The theory springs from a theory advanced by Trump appointees on the Supreme Court, Brett Kavanaugh and Neil Gorsuch, who, in an concurring opinion in a case in October, noted that the Constitution grants to 'state legislatures' the power to enact the rules for selecting electors for their state. The implication many are drawing is that if that three other Justices were to concur with Kavanaugh and Gorsuch, it would mean that state legislatures can simply appoint electors whenever they don't like the results of a presidential vote in their state.

This is not true.

Yes, Article II, Section 1 of the Constitution does note that "Each State shall appoint, in such Manner as the Legislature thereof may direct," presidential electors. This is not, however a blanket grant of power to legislatures to simply change throw out the will of their voters. Why not?

Because each state legislature already directs the manner by which electors in that state are chosen. They do so by enacting state laws that govern this process. When the Constitution empowers a legislature - national or state - to do something that is not explicitly an oversight function or a function related to internal rulemaking, it does so through granting that legislative the power to make laws.

For example, Article I, Section 8 of the Constitution invests in Congress a whole bunch of express powers, such as the power to tax, to borrow money, to coin money, to constitute lower courts, to declare war, and to make uniform rules for the military, among other things. No one believes Congress can simply pass joint resolutions to enact these things without either the president's acquiescence or overriding the president's veto.

There is no case to be made that state legislatures, then, can simply appoint presidential electors without a full lawmaking process. And even the opinion from Gorsuch and Kavanaugh's, outlandish as it was, does not hint that it does so. The case in question was about whether a federal judge had the authority to extend mail-in ballot arrival deadline in Wisconsin. Kavanaugh and Gorsuch's opinion, which argued that even state courts do not have the power to extend such deadlines, was essentially stating when a state legislature creates laws about the selection of electors, that law supersedes any other state law that may be in conflict with it. That, once again, is a dangerous overreach of federal power into states and a violation of federalism, but even Gorsuch and Kavanaugh do not argue that a state legislature can simply skip the lawmaking process and dictate the appointment of electors, in effect nullifying existing state law.

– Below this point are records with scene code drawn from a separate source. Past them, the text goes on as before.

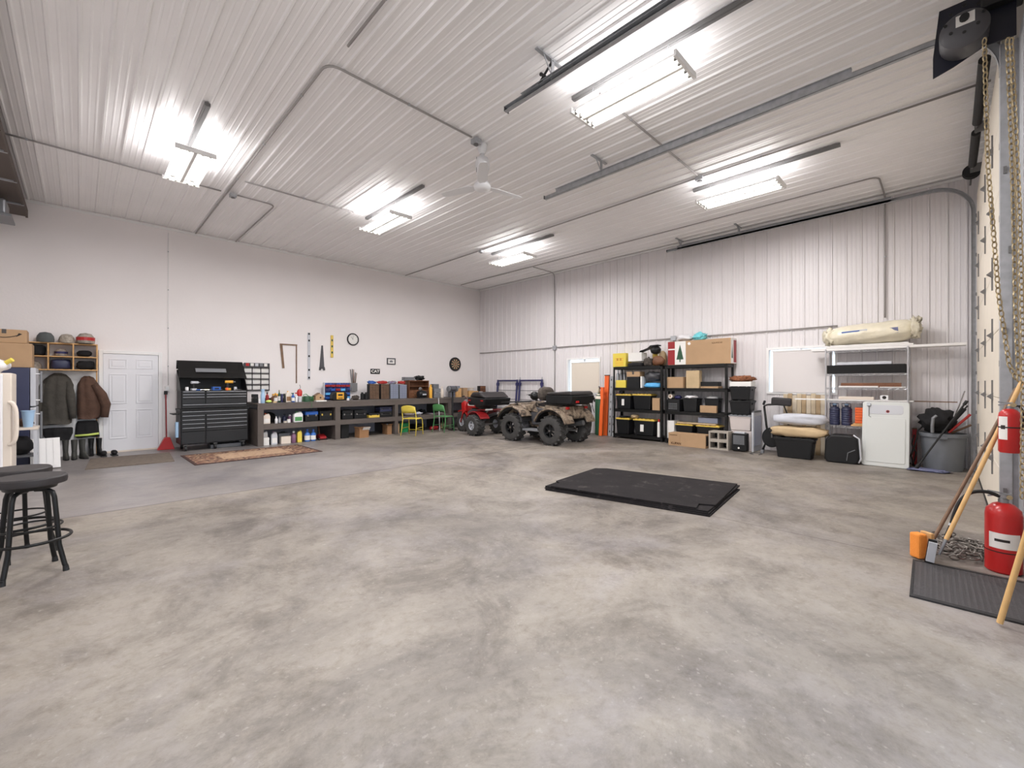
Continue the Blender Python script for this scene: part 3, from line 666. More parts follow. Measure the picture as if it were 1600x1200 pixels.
# side table with bucket
t = thing('small_side_table', 'small white-topped side table between freezer and refrigerator', 'table', (-.66, 10.2, 0))
MB().b6(-.19, .2, -.2, .2, .70, .74).build('table_top', 'cream_plastic', t, bevel=.005)
for a in (-1, 1):
    for b in (-1, 1): MB().b6(a*.17-.02, a*.17+.02, b*.17-.02, b*.17+.02, 0, .70).build('leg', 'grey_light', t)
MB().b6(-.18, .18, -.18, .18, .28, .31).build('lower_shelf', 'grey_dark', t)
t = thing('waste_bin', 'pale blue tapered bucket standing on the small side table', 'bucket', (-.57, 10.08, .742))
MB().lathe([(0,0),(.05,0),(.073,.25),(.067,.25),(.046,.012),(0,.012)], n=20, cap=False).build('bucket_body', 'pale_blue', t, smooth='auto'); MB().lathe([(.069,.24),(.079,.243),(.079,.254),(.069,.258)], n=20, cap=False).build('rim', 'pale_blue', t)
lump((.18,.16,.12), 'brown and grey cloth bundle on the small side table behind the bucket', (-.62, 10.30, .742), 'fabric_brown', 'cloth_bundle', 'cloth', 4)
lump((.28,.26,.28), 'dark bag on the lower shelf of the small side table', (-.66, 10.2, .312), 'fabric_black', 'dark_bag', 'bag', 5, .1)
t = thing('foam_panel', 'ribbed white foam panel leaning in front of the refrigerator', 'panel', (-.40, 10.52, .012), (math.radians(-12), 0, math.radians(8)))
MB().b6(-.17, .17, -.03, .0, 0, .5).build('sheet', 'board_white', t); 
for k in range(4): MB().b6(-.15+.08*k, -.11+.08*k, -.036, -.03, .02, .48).build('sheet_rib', 'board_white', t)
# hall tree: white back board, wooden cubbies, coats and boots
t = thing('hall_cubby_shelf', 'pine cubby shelf of six pigeonholes with white back board on the wall', 'shelf', (-.20, YW-.002, 0))
cx0, cx1 = -.56, .45; z0c, z1c = 1.67, 2.19
mb = MB()
for k in range(4): x = cx0+(cx1-cx0-.02)*k/3; mb.b6(x, x+.02, -.32, -.021, z0c, z1c)
for k in range(3): z = z0c+(z1c-z0c-.02)*k/2; mb.b6(cx0+.02, cx1-.02, -.319, -.021, z, z+.02)
mb.build('pigeonholes', 'pine', t)
t = thing('coat_board', 'white board with pine edge post behind the hanging coats', 'board', (-.20, YW-.002, 0))
MB().b6(cx0+.0, cx1-.022, -.02, -.004, .0, z0c-.002).build('back_board', 'trim_white', t)
MB().b6(cx1-.02, cx1, -.02, -.004, 0, z0c-.002).build('side_post', 'pine', t)
def cap_hat(label, x, y, z, m, m2=None, s=1.0, rz=0, stripe=None):
    t = thing('ball_cap', label, 'cap', (x, y, z), rz)
    MB().lathe([(.092*s,0),(.096*s,.05*s),(.088*s,.10*s),(.06*s,.145*s),(.0,.16*s)], n=18, cap=False).build('crown', m, t, smooth=True)
    pr = [(.08*s*math.cos(a), -.06*s-.11*s*math.sin(a)) for a in [PI*k/10 for k in range(11)]]
    MB().prism(pr, .002, .010, 'Z').build('visor', m2 or m, t)
    if stripe: MB().lathe([(.097*s,.05*s),(.0985*s,.095*s)], n=18, cap=False).build('stripe', stripe, t)
    return t
zt = z1c+.001
cap_hat('grey cap on top of the cubby shelf, nearest the cartons', -.46, 11.98, zt, 'hat_grey', s=1.25)
cap_hat('pale mottled cap on top of the cubby shelf, in the middle', -.18, 11.97, zt, 'hat_light', s=1.15)
cap_hat('tall red and white cap with black visor on top of the cubby shelf', .08, 11.97, zt, 'hat_light', 'fabric_black', s=1.4, stripe='red')
cw_ = (cx1-cx0)/3
cc = [(-.20+cx0+cw_*(k+.5), z) for z in (z0c+(z1c-z0c)/2+.012, z0c+.021) for k in range(3)]
lump((.27,.24,.2), 'dark folded cloth filling the upper left pigeonhole', (cc[0][0], 11.99, cc[0][1]), 'fabric_black', 'folded_cloth', 'cloth', 6, .06, sq=.5)
cap_hat('striped light cap in the upper middle pigeonhole', cc[1][0], 12.02, cc[1][1], 'hat_light', 'hat_grey', .95, stripe='navy')
lump((.22,.22,.13), 'navy knit hat in the upper right pigeonhole', (cc[2][0]-.02, 12.0, cc[2][1]), 'fabric_black', 'knit_hat', 'hat', 7, .06)
cap_hat('beige cap in the lower left pigeonhole', cc[3][0], 12.02, cc[3][1], 'hat_light', s=.9)
lump((.27,.24,.19), 'dark navy gloves filling the lower middle pigeonhole', (cc[4][0], 11.99, cc[4][1]), 'navy_side', 'glove_pile', 'gloves', 8, .08, sq=.5)
lump((.26,.24,.17), 'black and red gloves in the lower right pigeonhole', (cc[5][0], 11.99, cc[5][1]), 'fabric_black', 'glove_pair', 'gloves', 9, .1, sq=.6)
def coat(name, label, loc, prof, m, depth=.11, seed=0, parts=(), cat='coat'):
    """hanging garment: (z, left, right) rows swept as a folded tube"""
    t = thing(name, label, cat, loc); mb = MB(); n = 36; V = []; F = []
    for j, (z, a, b) in enumerate(prof):
        cx, hw = (a+b)/2, (b-a)/2; dd = depth*(.35+.65*min(1, hw/.2))
        for i in range(n):
            th = 2*PI*i/n; fold = 1+.16*math.sin(th*7+seed+z*2.5)*min(1, j/3)+.08*math.sin(th*13+seed*2)
            V.append((cx+hw*math.cos(th)*(1+.04*math.sin(7*th)), min(-.0, dd*math.sin(th)*fold-dd-.0), z+.012*math.sin(3*th+seed)*(j > 0)))
    m_ = len(prof)
    for j in range(m_-1):
        for i in range(n): F.append((j*n+i, j*n+(i+1) % n, (j+1)*n+(i+1) % n, (j+1)*n+i))
    F += [tuple(range(n)), tuple(range(m_*n-1, (m_-1)*n-1, -1))]
    mb.add(V, F); mb.build('coat_body', m, t, smooth=True)
    for nm, path, rs, mm in parts: MB().tube(path, .05, 12, rs=rs).build(nm, mm, t, smooth=True)
    return t
yh = YW-.024
coat('hanging_coat', 'long grey work coat hanging from a hook below the cubby shelf', (-.31, yh, 0), [(1.62,-.04,.06),(1.58,-.10,.12),(1.50,-.17,.18),(1.38,-.22,.22),(1.15,-.24,.21),(.95,-.24,.21),(.76,-.22,.2),(.64,-.2,.19)], 'fabric_grey', .1, 1,
     [('sleeve', [(.15,-.12,1.45),(.18,-.15,1.2),(.20,-.16,.95),(.21,-.16,.74)], [.05,.07,.06,.05], 'fabric_grey'), ('sleeve', [(-.17,-.12,1.42),(-.25,-.15,1.1),(-.27,-.15,.85),(-.26,-.15,.62)], [.05,.065,.06,.05], 'fabric_grey')])
coat('hanging_coat', 'brown work jacket hanging beside the white door frame', (.10, yh, 0), [(1.57,-.04,.04),(1.53,-.08,.10),(1.42,-.13,.16),(1.25,-.14,.22),(1.05,-.14,.25),(.82,-.14,.24),(.72,-.13,.16)], 'fabric_brown', .09, 3,
     [('sleeve', [(.10,-.12,1.40),(.21,-.15,1.2),(.27,-.16,1.0),(.25,-.17,.74)], [.06,.08,.08,.06], 'fabric_brown')])
coat('hanging_trousers', 'black work trousers with a yellow reflective band hanging under the brown jacket', (.11, yh-.0, 0), [(.68,-.14,.13),(.62,-.16,.15),(.5,-.17,.16),(.36,-.18,.17)], 'fabric_black', .07, 5, cat='trousers',
     parts=[('reflective_band', [(-.18,-.15,.40),(0,-.16,.405),(.16,-.15,.42)], [.022]*3, 'hi_vis')])
coat('hanging_trousers', 'plain black trousers hanging under the grey coat', (-.30, yh-.0, 0), [(.57,-.15,.18),(.55,-.2,.2),(.45,-.2,.2),(.33,-.14,.16)], 'fabric_black', .07, 6, cat='trousers')
def boot(name, label, x, y, m, h=.36, rz=0, group=None, s=1.0):
    t = thing(name, label, 'boot', (x, y, 0), rz, group)
    mb = MB(); prof = [(.055,0,.02,.05),(.05,0,.1,.06),(.05,.0,.2,.065),(.058,.0,h,.07)]
    V = []; F = []; n = 14
    rows = [(.025,-.055,.05,.145),(.06,-.055,.05,.15),(.10,-.03,.048,.11),(.14,.0,.045,.07),(.22,.01,.05,.062),(h,.01,.058,.066)]
    for z, cy, rx, ry in rows:
        for i in range(n): a = 2*PI*i/n; V.append((rx*s*math.cos(a), cy+ry*math.sin(a), z))
    for j in range(len(rows)-1):
        for i in range(n): F.append((j*n+i, j*n+(i+1) % n, (j+1)*n+(i+1) % n, (j+1)*n+i))
    F += [tuple(range(n-1,-1,-1)), tuple(range((len(rows)-1)*n, len(rows)*n))]
    mb.add(V, F); mb.build('shaft', m, t, smooth='auto')
    MB().lathe([(0,0),(1,0),(1,.025),(0,.025)], n=16, cap=False).build('sole', 'black_matte', t, loc=(0,-.055,0)).scale = (.052*s, .155, 1)
    return t
BP = [pZ(*p) for p in ((83,720),(97,721),(111,720),(124,719),(138,714),(151,713))]
for i, (x, lb) in enumerate(((-.68,'grey rubber boot farthest left in the boot row'),(-.54,'grey rubber boot, second from the left in the boot row'),(-.38,'tall greenish rubber boot, third from the left in the boot row'),(-.24,'tall greenish rubber boot in the middle of the boot row, toe turned right'),(-.06,'black rubber boot below the reflective band'),(.08,'black rubber boot at the right end of the boot row'))):
    boot('rubber_boot', lb, BP[i][0]+.04, BP[i][1]+.24, 'rubber_boot' if i < 4 else 'black_plastic', .36 if i < 4 else .33, .25*(i == 3)+.1*(i % 2), 'boots under the coats', .80)
for i, (x, lb) in enumerate(((.17, 'low black shoe beside the last boot'), (.32, 'low black shoe next to the doormat corner, nearest the door'))):
    t = thing('low_shoe', lb, 'shoe', (x+.16, 11.60, 0), .1*i)
    MB().b6(-.045, .045, -.13, .13, 0, .022).build('sole', 'black_matte', t, bevel=.01); MB().blob((0,0,.022), (.09,.25,.085), i, .03, sq=.8).build('upper', 'fabric_black', t, smooth=True)
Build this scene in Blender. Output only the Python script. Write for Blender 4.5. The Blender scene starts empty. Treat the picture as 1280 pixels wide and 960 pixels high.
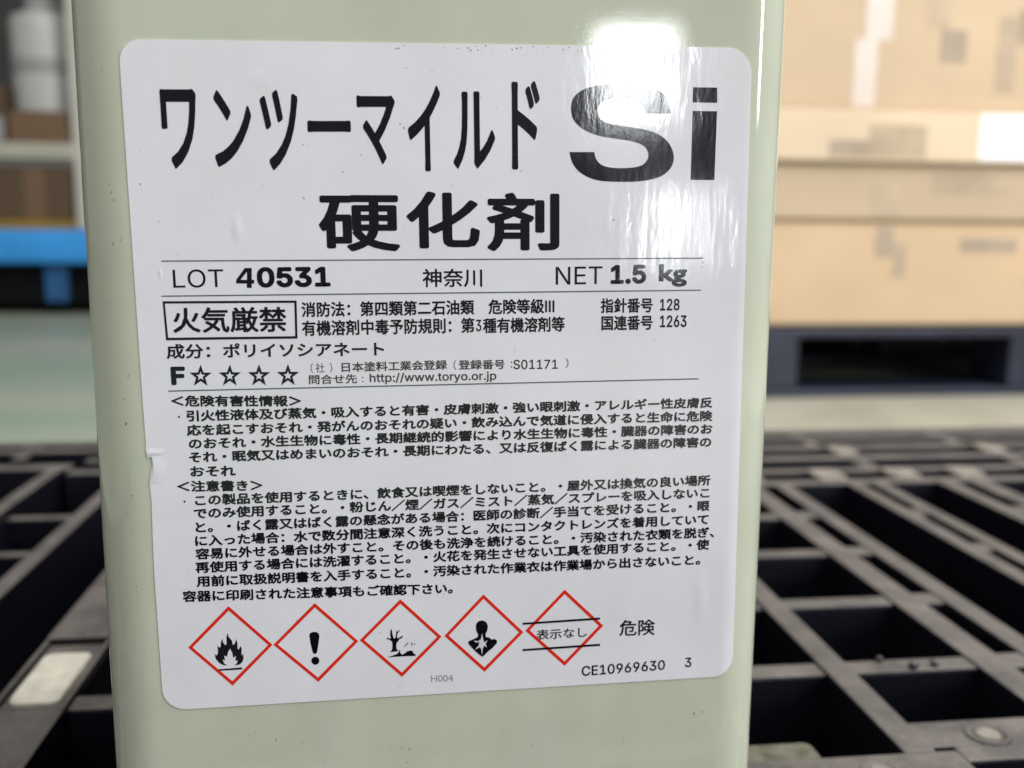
# -*- coding: utf-8 -*-
import bpy, bmesh, math, random
from mathutils import Vector, Matrix
from mathutils.geometry import tessellate_polygon

random.seed(7)
scene = bpy.context.scene
COL = scene.collection
R_ = math.radians
MM = 0.001

# ------------------------------------------------------------------ camera
cam_d = bpy.data.cameras.new("camera")
cam = bpy.data.objects.new("camera", cam_d)
COL.objects.link(cam)
scene.camera = cam
PITCH, YAW, ROLL = 0.1569, -0.11819, 0.00873


def camera_axes(p, y, r):
    cy, sy, cp, sp = math.cos(y), math.sin(y), math.cos(p), math.sin(p)
    f = Vector((-sy * cp, cy * cp, -sp))
    rt = Vector((cy, sy, 0))
    up = rt.cross(f)
    c, s = math.cos(r), math.sin(r)
    return c * rt + s * up, -s * rt + c * up, f


rt, up, fw = camera_axes(PITCH, YAW, ROLL)
cam.matrix_world = Matrix(((rt.x, up.x, -fw.x, -0.00937), (rt.y, up.y, -fw.y, -0.16476),
                           (rt.z, up.z, -fw.z, 0.12635), (0, 0, 0, 1)))
cam_d.sensor_width = 36
cam_d.lens = 36 * 1223.98 / 1280
cam_d.clip_start = 0.005
cam_d.clip_end = 60
cam_d.dof.use_dof = True
cam_d.dof.focus_distance = 0.1655
cam_d.dof.aperture_fstop = 34.4 / 2.3
cam_d.dof.aperture_blades = 0

# ------------------------------------------------------------------ render, world and lamps
scene.render.engine = "CYCLES"
scene.cycles.use_denoising = True
scene.cycles.max_bounces = 8
scene.cycles.sample_clamp_indirect = 6
scene.view_settings.view_transform = "Standard"
scene.view_settings.look = "None"
scene.view_settings.exposure = 0.12
scene.view_settings.gamma = 1

world = bpy.data.worlds.new("World")
scene.world = world
world.use_nodes = True
bg = world.node_tree.nodes["Background"]
bg.inputs[0].default_value = (0.90, 0.94, 1.0, 1)
bg.inputs[1].default_value = 0.22


def area(name, loc, target, sx, sy, radiance, color):
    d = bpy.data.lights.new(name, "AREA")
    d.shape = "RECTANGLE"
    d.size, d.size_y = sx, sy
    d.energy = radiance * math.pi * sx * sy
    d.color = color
    o = bpy.data.objects.new(name, d)
    o.location = loc
    dr = Vector(target) - Vector(loc)
    o.rotation_euler = dr.to_track_quat("-Z", "Y").to_euler()
    COL.objects.link(o)
    return o


# the workshop: large soft fill added overhead, a bright opening high on the right, narrow gaps of light below it
area("overhead_fill_light", (0.2, -0.3, 2.4), (0.1, 0.3, 0), 3.2, 3.0, 2.3, (1.0, 0.98, 0.935))
area("open_shutter_light", (1.7, -0.75, 1.15), (0.05, 0, 0.12), 0.9, 0.9, 8.6, (0.90, 0.95, 1.0))
area("window_light", (0.508, -2.0, 0.462), (0.0, 0, 0.13), 0.155, 0.19, 31, (0.95, 0.98, 1.0))
area("door_gap_light", (1.55, -1.1, 0.62), (0.0, 0, 0.12), 0.20, 0.55, 22, (0.95, 0.98, 1.0))
area("lower_window_light", (0.583, -2.0, 0.13), (0.0, 0, 0.11), 0.030, 0.16, 44, (0.95, 0.98, 1.0))
area("narrow_window_light", (0.69, -2.0, 0.13), (0.0, 0, 0.11), 0.018, 0.15, 42, (0.95, 0.98, 1.0))
area("carton_fill_light", (1.3, 0.25, 1.7), (0.75, 1.4, 0.2), 0.8, 0.8, 9.8, (1.0, 0.98, 0.95))  # added fill that brightens the far cartons, clear of the can's front

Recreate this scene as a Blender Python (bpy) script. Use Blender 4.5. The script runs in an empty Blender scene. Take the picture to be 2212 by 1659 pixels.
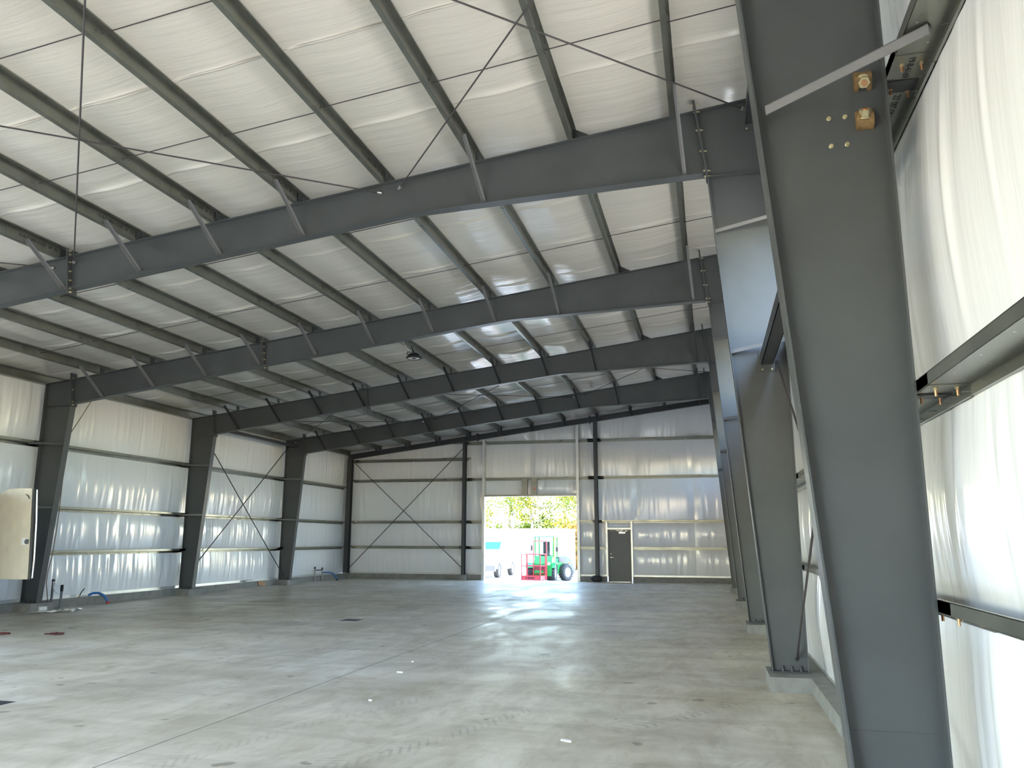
import bpy, math, random
import numpy as np
from mathutils import Vector, Matrix
R = random.Random(7)
NR = np.random.RandomState(11)
SC = bpy.context.scene
COL = SC.collection

# ------------------------------------------------------------------ helpers
class MB:
    """collects shapes, links them as ONE mesh object"""
    def __init__(s): s.v, s.f, s.sm = [], [], []
    def add(s, vs, fs, smooth=False):
        b = len(s.v); s.v += [tuple(map(float, p)) for p in vs]
        for f in fs: s.f.append([b + i for i in f]); s.sm.append(smooth)
        return s
    def obb(s, c, ax, ay, az):
        c, ax, ay, az = map(Vector, (c, ax, ay, az))
        vs = [c + ax*i + ay*j + az*k for k in (-1, 1) for j in (-1, 1) for i in (-1, 1)]
        fs = [(0,2,3,1), (4,5,7,6), (0,1,5,4), (2,6,7,3), (0,4,6,2), (1,3,7,5)]
        if ax.cross(ay).dot(az) < 0: fs = [f[::-1] for f in fs]
        return s.add(vs, fs)
    def box(s, x0, x1, y0, y1, z0, z1):
        return s.obb(((x0+x1)/2, (y0+y1)/2, (z0+z1)/2), (abs(x1-x0)/2,0,0), (0,abs(y1-y0)/2,0), (0,0,abs(z1-z0)/2))
    def bar(s, p0, p1, w, h, up=(0,0,1)):
        p0, p1 = Vector(p0), Vector(p1); d = (p1-p0); L = d.length; d.normalize()
        sd = d.cross(Vector(up)).normalized(); u = sd.cross(d).normalized()
        return s.obb((p0+p1)/2, sd*w/2, d*L/2, u*h/2)
    def angle(s, p0, p1, leg, t, a, b):
        """L section: legs along unit vectors a and b from the edge p0-p1"""
        p0, p1, a, b = map(Vector, (p0, p1, a, b)); d = (p1-p0)/2; m = (p0+p1)/2
        dn = d.normalized(); a = (a - dn*a.dot(dn)).normalized(); b = (b - dn*b.dot(dn)); b = (b - a*b.dot(a)).normalized()
        s.obb(m + a*leg/2 + b*t/2, a*leg/2, d, b*t/2)
        return s.obb(m + b*leg/2 + a*t/2, b*leg/2, d, a*t/2)
    def prism(s, poly, axis, a0, a1, smooth=False):
        """poly of 2-D points extruded along axis 'x' (y,z) 'y' (x,z) 'z' (x,y)"""
        def P(p, a):
            return {'x': (a, p[0], p[1]), 'y': (p[0], a, p[1]), 'z': (p[0], p[1], a)}[axis]
        n = len(poly)
        ar = sum(poly[i][0]*poly[(i+1) % n][1] - poly[(i+1) % n][0]*poly[i][1] for i in range(n))
        if (ar < 0): poly = poly[::-1]
        vs = [P(p, a0) for p in poly] + [P(p, a1) for p in poly]
        fs = [tuple(range(n))[::-1], tuple(range(n, 2*n))]
        fs += [(i, (i+1) % n, n+(i+1) % n, n+i) for i in range(n)]
        if axis == 'y': fs = [f[::-1] for f in fs]
        if a1 < a0: fs = [f[::-1] for f in fs]
        b = len(s.sm); s.add(vs, fs, False)
        if smooth:
            for i in range(b+2, len(s.sm)): s.sm[i] = True
        return s
    def tube(s, pts, r, n=8, caps=True, smooth=True):
        pts = [Vector(p) for p in pts]; rs = r if isinstance(r, (list, tuple)) else [r]*len(pts)
        vs, prev = [], None
        for i, p in enumerate(pts):
            d = (pts[min(i+1, len(pts)-1)] - pts[max(i-1, 0)]).normalized()
            if prev is None:
                u = d.orthogonal().normalized()
            else:
                u = (prev - d*prev.dot(d)).normalized()
            prev = u; w = d.cross(u)
            vs += [p + (u*math.cos(2*math.pi*k/n) + w*math.sin(2*math.pi*k/n))*rs[i] for k in range(n)]
        fs = [(i*n+k, i*n+(k+1) % n, (i+1)*n+(k+1) % n, (i+1)*n+k) for i in range(len(pts)-1) for k in range(n)]
        s.add(vs, fs, smooth and n > 6)
        if caps:
            s.add(vs[:n], [tuple(range(n))[::-1]]); s.add(vs[-n:], [tuple(range(n))])
        return s
    def lathe(s, prof, c, axis=(0,0,1), n=20, smooth=True):
        """prof: (radius, height along axis) pairs"""
        c, a = Vector(c), Vector(axis).normalized(); u = a.orthogonal().normalized(); w = a.cross(u)
        vs = [c + a*h + (u*math.cos(2*math.pi*k/n) + w*math.sin(2*math.pi*k/n))*r for r, h in prof for k in range(n)]
        fs = [(i*n+k, i*n+(k+1) % n, (i+1)*n+(k+1) % n, (i+1)*n+k) for i in range(len(prof)-1) for k in range(n)]
        return s.add(vs, fs, smooth)
    def grid(s, P, smooth=True, flip=False):
        """P: array (n,m,3)"""
        n, m = P.shape[:2]; b = len(s.v); s.v += [tuple(q) for q in P.reshape(-1, 3).tolist()]
        for i in range(n-1):
            for j in range(m-1):
                f = [b+i*m+j, b+(i+1)*m+j, b+(i+1)*m+j+1, b+i*m+j+1]
                s.f.append(f[::-1] if flip else f); s.sm.append(smooth)
        return s
    def mesh(s, name, m, o=(0,0,0)):
        me = bpy.data.meshes.new(name)
        me.from_pydata([(a-o[0], b-o[1], c-o[2]) for a, b, c in s.v], [], s.f)
        me.polygons.foreach_set('use_smooth', s.sm); me.materials.append(m); me.update(); return me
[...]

It should be noted that Wisconsin, Michigan, Pennsylvania, and Nevada all have Democratic governors, who obviously won't allow any such foolery. And even Republicans were able to, by some hail Mary, pass such laws, it could not be applied to the current election due to the Constitution's prohibition against ex post facto laws (which means a law enacted today cannot be applied before today - and the election itself, on a date set by the Constitution itself, has already been conducted).

There is simply no legal avenue for Donald Trump - or his goons who control Republican state legislatures - to steal this election.